Chronicles of Signal Loss

For years, third-party cookies were the backbone of digital advertising, enabling brands to track and target users with pinpoint accuracy. But the landscape has shifted dramatically. Signal loss goes far beyond browser settings—it’s the culmination of years of regulatory change, platform restrictions, and growing consumer demand for privacy.

It all started with Apple’s Intelligent Tracking Prevention in 2017, followed by GDPR (2018), CCPA (2019), and Apple’s App Tracking Transparency in 2021—all of which chipped away at traditional tracking methods. Browsers were no exception: Firefox blocked third-party cookies by default in 2019, and Safari followed in 2020. Then came Google, whose long-running and often-revised plan to eliminate third-party cookies in Chrome has added to the industry’s instability. Their latest reversal in April 2025 is just the latest twist in a story that keeps evolving. But signal loss runs deeper—it's a broader disruption that’s reshaping digital advertising well beyond cookies or Chrome.

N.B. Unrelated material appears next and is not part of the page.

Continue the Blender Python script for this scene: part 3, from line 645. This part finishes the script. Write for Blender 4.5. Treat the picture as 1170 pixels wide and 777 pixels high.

Today, more than half of the open web is already devoid of identifiers. Agencies and brands must navigate a hybrid world—where some signals remain, but many have faded or are fragmented. 

While relying solely on identifiers limits reach and creates fragile strategies, ignoring IDs entirely means missing the value that still exists in identity-based signals. The smart approach isn't about choosing sides — it's about intelligently integrating both approaches, in a world that will remain mixed.